- What the task asks: Could you retype the lines below, starting at the line holding "What Blender Python" and stopping at the line holding "R = math.radians", inclusive? Copy them exactly and drop the images.

- Data section:
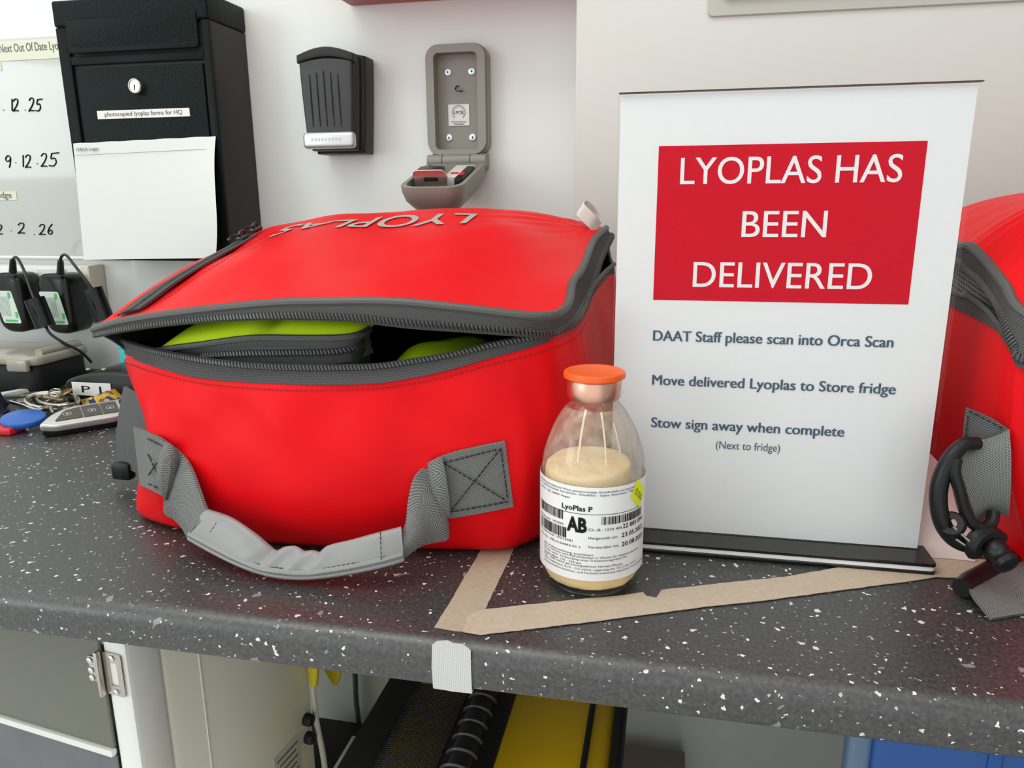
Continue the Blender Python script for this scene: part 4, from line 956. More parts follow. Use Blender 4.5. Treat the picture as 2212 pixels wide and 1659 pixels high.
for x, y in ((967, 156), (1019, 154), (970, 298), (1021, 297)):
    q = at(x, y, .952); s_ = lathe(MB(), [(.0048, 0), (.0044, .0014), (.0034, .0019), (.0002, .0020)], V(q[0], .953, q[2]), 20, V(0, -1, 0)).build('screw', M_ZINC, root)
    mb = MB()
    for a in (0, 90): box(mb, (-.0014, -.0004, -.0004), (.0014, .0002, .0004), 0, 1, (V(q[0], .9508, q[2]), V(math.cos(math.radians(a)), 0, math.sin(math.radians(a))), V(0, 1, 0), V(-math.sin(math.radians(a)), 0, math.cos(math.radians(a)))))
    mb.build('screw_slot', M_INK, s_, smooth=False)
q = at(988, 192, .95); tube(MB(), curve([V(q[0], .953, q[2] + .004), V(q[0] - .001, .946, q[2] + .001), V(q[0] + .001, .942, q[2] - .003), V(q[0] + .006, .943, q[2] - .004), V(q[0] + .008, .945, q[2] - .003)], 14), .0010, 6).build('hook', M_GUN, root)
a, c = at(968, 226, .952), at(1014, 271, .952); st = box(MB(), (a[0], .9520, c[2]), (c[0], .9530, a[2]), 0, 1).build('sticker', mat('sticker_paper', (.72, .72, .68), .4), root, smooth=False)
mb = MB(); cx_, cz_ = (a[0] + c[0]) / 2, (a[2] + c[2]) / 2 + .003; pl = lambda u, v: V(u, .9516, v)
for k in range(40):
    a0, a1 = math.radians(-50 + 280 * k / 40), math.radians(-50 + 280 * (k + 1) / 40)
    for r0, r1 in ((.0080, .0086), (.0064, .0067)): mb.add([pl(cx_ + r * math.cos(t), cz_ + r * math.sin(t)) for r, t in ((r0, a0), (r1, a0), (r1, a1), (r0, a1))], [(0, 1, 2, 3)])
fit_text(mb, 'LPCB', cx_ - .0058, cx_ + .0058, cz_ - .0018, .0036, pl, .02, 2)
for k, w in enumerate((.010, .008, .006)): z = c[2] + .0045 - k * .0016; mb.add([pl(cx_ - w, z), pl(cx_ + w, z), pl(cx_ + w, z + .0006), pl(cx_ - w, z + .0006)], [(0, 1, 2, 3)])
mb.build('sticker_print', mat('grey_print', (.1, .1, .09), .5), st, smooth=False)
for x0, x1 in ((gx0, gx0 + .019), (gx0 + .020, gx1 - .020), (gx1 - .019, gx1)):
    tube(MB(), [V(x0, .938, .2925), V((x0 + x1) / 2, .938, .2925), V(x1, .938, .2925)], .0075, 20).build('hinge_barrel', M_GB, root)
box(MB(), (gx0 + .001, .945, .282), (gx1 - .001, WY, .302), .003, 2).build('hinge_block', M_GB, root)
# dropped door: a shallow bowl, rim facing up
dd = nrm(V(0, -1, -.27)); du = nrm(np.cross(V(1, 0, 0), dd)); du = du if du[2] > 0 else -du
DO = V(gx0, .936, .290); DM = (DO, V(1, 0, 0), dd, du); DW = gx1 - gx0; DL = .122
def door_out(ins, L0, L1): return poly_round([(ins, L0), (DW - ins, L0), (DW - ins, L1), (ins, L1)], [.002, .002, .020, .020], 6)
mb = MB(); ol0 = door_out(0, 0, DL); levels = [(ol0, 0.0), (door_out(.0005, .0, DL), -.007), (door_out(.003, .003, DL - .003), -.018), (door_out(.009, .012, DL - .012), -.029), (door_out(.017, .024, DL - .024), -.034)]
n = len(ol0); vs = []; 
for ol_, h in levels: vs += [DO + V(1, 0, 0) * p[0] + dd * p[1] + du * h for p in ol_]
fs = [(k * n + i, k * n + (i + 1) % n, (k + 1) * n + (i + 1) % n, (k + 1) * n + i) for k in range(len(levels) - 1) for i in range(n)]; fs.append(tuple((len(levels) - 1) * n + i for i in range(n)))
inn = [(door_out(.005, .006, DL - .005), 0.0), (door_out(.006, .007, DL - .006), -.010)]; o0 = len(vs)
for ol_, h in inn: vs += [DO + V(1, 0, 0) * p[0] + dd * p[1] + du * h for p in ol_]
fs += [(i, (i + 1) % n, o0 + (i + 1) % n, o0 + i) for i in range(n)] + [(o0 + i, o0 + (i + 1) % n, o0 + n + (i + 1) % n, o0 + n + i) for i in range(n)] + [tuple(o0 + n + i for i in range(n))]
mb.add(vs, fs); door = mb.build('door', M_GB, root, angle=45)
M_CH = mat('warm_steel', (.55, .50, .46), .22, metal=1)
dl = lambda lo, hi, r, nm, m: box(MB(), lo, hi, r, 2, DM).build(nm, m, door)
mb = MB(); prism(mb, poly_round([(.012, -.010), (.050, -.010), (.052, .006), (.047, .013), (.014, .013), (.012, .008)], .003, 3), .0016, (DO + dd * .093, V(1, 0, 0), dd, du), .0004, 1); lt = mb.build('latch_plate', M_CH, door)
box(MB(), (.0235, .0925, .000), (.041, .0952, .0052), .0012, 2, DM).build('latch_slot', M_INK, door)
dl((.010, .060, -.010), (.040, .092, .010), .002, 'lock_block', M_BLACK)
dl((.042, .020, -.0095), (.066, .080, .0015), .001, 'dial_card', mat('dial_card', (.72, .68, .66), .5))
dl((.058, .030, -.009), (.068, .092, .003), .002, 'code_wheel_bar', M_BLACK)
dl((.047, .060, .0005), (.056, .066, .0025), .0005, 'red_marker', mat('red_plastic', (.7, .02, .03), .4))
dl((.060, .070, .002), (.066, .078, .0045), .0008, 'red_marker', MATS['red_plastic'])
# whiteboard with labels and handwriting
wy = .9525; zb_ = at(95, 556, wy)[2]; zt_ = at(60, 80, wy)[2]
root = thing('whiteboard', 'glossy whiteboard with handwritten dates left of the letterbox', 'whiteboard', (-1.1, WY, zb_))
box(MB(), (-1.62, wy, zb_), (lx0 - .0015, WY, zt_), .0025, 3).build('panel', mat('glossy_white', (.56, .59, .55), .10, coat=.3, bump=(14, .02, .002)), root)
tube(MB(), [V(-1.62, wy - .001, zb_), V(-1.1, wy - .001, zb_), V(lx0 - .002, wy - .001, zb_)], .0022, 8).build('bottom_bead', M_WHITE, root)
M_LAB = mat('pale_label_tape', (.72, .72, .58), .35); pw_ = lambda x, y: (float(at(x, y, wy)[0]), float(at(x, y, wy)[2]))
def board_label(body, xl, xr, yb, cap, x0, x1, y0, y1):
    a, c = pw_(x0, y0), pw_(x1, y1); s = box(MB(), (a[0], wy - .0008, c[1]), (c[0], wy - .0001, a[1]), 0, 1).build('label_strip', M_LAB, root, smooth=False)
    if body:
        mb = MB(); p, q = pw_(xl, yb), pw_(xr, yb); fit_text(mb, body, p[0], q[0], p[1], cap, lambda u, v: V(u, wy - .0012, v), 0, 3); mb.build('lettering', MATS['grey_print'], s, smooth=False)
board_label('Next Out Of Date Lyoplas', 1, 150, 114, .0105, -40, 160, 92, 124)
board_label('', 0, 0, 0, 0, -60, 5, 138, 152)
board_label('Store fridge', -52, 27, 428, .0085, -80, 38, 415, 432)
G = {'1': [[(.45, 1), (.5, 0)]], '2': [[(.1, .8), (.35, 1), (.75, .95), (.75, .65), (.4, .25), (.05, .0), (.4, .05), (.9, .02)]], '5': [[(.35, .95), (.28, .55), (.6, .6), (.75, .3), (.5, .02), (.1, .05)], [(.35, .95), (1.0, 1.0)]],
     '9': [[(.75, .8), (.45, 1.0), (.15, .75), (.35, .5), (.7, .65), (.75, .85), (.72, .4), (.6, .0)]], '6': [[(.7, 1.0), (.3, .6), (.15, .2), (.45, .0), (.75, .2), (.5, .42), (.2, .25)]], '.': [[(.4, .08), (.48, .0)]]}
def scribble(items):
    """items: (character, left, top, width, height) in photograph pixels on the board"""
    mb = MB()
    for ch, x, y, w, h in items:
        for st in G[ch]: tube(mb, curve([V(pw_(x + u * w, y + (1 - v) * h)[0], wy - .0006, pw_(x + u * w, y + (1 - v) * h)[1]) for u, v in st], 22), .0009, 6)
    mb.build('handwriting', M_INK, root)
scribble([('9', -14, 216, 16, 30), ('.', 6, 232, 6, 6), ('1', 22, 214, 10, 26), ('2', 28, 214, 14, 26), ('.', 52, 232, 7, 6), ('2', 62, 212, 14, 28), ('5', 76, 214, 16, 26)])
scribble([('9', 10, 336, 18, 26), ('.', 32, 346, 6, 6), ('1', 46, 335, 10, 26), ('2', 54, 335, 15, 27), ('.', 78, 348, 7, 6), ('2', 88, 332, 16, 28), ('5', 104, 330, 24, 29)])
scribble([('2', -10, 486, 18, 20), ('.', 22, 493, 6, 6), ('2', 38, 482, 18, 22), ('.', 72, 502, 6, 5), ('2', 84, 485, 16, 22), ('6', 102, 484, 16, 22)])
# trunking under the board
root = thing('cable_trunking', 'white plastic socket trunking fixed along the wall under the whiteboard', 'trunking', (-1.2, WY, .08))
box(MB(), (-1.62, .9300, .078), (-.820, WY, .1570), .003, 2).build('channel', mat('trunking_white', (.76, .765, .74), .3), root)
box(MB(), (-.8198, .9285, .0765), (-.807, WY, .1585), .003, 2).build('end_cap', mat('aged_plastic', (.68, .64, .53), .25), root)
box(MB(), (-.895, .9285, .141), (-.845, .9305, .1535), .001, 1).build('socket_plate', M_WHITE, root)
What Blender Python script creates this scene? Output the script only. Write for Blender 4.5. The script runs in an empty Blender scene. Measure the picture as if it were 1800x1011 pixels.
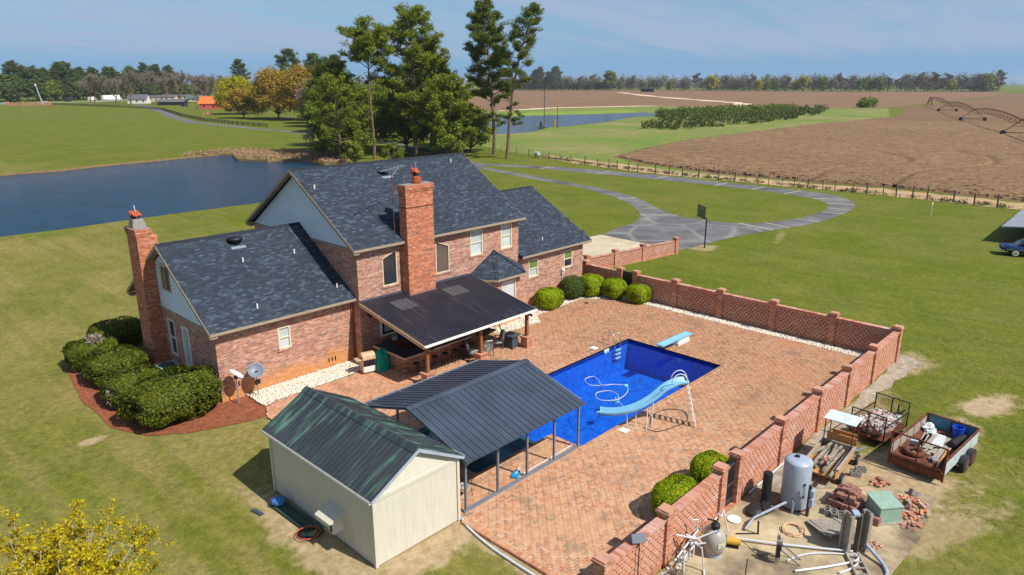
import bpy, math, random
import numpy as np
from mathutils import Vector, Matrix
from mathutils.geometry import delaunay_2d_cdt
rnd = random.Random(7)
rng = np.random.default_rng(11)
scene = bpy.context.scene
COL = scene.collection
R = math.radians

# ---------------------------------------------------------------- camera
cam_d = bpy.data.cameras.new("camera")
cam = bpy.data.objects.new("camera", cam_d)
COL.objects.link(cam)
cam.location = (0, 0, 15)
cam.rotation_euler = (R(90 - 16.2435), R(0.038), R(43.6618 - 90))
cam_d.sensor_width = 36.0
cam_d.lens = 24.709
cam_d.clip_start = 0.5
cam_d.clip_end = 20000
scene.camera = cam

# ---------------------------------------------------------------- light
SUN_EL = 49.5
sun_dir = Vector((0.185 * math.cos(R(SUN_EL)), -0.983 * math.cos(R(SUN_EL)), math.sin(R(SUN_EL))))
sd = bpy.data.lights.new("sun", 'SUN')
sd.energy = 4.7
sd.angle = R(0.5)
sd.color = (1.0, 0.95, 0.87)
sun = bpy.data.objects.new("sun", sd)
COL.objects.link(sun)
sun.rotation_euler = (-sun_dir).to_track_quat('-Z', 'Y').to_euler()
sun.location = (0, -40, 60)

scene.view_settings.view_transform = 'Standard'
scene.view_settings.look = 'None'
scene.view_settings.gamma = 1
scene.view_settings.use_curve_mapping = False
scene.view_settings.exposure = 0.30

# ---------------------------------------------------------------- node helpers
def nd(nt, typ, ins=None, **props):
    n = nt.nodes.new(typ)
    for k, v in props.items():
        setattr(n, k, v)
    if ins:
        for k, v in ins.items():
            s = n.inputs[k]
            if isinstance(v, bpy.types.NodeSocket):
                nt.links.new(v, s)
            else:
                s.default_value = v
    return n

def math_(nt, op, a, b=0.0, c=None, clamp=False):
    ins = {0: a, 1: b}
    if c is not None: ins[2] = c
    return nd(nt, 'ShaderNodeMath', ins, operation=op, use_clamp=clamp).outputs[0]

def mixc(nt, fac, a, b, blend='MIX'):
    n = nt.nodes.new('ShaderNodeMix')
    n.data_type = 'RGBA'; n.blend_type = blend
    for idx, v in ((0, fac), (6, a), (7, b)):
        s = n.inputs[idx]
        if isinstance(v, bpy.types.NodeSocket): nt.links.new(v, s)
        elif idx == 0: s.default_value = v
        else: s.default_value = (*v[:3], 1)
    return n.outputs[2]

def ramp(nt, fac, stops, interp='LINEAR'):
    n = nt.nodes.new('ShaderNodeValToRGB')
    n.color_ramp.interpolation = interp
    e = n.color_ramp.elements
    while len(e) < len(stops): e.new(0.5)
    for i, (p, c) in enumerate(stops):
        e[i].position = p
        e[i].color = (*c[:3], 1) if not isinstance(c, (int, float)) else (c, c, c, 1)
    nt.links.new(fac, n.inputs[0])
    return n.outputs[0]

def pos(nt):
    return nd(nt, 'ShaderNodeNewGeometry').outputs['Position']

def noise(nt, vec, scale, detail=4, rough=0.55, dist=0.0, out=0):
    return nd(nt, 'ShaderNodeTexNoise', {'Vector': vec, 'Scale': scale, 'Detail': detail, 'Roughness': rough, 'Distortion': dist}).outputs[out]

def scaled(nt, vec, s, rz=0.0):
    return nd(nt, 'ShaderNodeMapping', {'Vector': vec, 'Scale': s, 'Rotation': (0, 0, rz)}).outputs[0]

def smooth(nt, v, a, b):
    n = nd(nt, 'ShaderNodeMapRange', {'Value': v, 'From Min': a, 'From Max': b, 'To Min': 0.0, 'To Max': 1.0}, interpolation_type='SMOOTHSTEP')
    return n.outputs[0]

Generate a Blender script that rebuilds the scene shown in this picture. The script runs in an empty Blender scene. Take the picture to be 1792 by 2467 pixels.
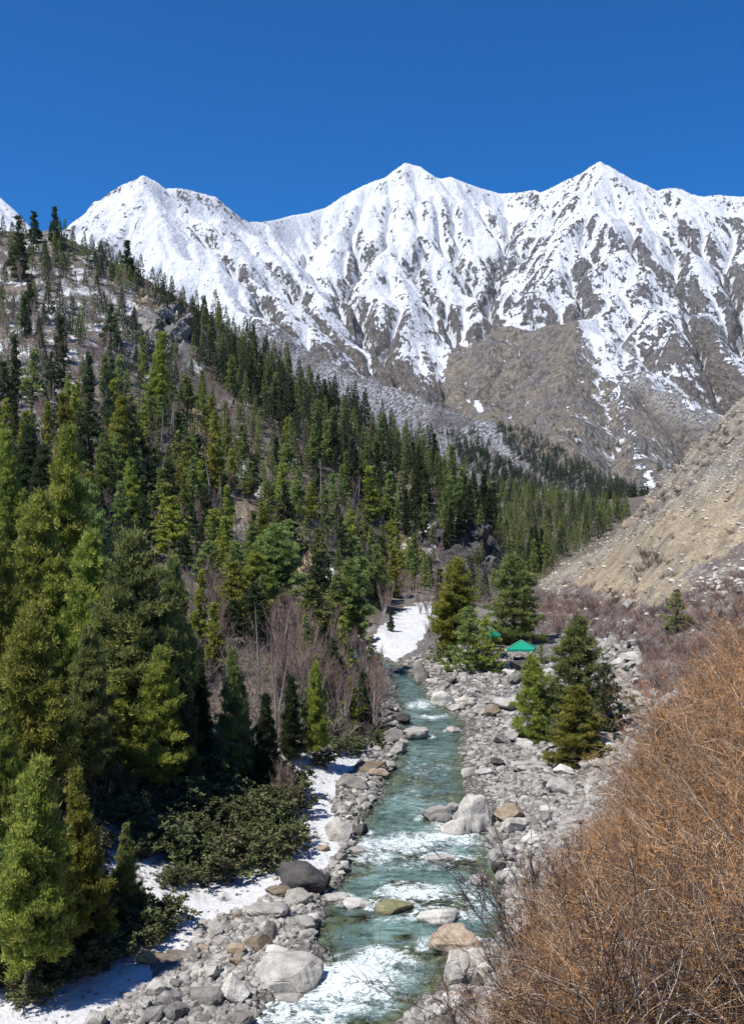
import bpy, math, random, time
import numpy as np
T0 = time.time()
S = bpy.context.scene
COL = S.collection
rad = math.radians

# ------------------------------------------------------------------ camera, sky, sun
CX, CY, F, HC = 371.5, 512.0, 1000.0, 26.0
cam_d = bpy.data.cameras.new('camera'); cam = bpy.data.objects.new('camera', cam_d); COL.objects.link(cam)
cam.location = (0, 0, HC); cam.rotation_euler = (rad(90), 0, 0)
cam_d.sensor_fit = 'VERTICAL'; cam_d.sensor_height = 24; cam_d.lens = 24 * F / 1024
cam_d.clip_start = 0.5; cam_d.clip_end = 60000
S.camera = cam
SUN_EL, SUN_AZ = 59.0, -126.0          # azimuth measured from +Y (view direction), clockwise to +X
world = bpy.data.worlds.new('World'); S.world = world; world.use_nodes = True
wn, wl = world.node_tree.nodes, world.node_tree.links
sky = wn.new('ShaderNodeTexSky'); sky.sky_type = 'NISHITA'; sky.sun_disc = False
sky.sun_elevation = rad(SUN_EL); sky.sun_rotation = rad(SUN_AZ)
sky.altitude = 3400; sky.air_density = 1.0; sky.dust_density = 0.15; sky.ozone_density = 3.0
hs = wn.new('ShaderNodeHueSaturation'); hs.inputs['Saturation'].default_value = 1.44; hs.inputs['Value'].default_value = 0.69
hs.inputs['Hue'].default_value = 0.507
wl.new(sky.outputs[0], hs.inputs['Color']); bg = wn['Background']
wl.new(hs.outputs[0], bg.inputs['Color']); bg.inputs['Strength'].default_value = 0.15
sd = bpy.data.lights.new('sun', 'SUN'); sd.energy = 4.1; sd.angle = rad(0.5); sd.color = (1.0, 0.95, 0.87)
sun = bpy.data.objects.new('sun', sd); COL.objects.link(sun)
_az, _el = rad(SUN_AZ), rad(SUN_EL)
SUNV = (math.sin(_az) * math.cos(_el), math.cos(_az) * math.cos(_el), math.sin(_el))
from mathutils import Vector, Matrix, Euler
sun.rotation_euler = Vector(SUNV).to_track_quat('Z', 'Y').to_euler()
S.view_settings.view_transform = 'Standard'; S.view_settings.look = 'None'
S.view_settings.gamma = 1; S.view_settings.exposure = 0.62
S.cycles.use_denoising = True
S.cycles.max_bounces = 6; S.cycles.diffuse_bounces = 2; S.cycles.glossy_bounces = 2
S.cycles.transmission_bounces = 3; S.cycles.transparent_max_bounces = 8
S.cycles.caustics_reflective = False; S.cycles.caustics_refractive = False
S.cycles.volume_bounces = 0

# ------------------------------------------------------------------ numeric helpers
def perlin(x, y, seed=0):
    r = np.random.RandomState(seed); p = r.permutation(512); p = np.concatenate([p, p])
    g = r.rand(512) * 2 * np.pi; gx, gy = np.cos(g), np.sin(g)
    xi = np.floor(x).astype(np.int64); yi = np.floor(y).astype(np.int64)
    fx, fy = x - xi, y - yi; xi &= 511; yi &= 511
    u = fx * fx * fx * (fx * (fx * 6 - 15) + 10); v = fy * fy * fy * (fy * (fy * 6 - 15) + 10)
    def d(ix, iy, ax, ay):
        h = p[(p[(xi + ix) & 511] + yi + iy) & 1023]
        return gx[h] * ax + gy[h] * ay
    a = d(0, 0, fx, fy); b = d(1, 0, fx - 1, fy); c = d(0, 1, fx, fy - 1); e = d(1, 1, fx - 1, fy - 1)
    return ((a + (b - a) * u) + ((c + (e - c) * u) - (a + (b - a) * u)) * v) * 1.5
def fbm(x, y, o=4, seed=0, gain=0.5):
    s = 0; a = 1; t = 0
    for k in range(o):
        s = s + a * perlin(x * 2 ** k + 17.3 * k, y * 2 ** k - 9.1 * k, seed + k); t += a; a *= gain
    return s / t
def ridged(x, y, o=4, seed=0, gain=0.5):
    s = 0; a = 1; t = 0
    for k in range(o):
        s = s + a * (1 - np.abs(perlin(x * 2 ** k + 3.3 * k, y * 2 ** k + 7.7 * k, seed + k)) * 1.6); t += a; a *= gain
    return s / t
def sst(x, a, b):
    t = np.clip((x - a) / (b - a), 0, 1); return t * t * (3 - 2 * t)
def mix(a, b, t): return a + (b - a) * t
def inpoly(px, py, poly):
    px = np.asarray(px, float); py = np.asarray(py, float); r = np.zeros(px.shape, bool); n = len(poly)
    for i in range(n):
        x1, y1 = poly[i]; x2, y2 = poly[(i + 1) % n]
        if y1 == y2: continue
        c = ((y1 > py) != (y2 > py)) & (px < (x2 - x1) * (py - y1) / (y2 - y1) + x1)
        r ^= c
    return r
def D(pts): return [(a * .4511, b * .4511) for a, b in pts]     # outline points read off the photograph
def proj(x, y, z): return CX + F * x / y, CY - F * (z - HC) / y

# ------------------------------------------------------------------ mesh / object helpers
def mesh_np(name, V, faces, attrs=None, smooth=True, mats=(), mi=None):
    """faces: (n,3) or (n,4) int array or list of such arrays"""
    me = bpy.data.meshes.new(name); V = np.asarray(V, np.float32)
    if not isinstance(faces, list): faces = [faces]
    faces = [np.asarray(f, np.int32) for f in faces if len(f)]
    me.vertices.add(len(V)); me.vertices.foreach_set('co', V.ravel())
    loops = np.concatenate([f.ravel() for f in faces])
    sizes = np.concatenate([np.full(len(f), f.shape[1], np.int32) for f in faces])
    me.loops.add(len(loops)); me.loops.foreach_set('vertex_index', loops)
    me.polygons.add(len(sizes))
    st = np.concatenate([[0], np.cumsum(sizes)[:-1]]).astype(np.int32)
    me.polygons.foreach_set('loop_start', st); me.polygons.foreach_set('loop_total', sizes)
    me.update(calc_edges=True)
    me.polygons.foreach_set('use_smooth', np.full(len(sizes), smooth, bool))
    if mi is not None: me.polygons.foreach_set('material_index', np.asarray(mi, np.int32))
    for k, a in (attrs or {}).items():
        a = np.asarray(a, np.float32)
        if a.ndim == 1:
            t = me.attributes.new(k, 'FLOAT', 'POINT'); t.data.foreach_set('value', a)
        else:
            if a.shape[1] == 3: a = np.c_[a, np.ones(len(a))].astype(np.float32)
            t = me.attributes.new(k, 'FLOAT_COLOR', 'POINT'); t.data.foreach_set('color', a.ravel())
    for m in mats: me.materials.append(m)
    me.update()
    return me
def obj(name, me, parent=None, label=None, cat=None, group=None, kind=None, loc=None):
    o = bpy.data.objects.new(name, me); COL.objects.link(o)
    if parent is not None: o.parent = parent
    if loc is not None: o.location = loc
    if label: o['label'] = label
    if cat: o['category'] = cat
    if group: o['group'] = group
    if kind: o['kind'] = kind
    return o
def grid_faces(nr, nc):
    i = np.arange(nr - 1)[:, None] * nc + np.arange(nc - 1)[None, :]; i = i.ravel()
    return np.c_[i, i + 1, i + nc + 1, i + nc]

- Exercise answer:
What Blender Python script creates this scene? Output the script only. Write for Blender 4.5. The script runs in an empty Blender scene. Measure the picture as if it were 1800x1011 pixels.
import bpy, math, random
import numpy as np
from mathutils import Vector, Matrix
from mathutils.geometry import delaunay_2d_cdt
rnd = random.Random(7)
rng = np.random.default_rng(11)
scene = bpy.context.scene
COL = scene.collection
R = math.radians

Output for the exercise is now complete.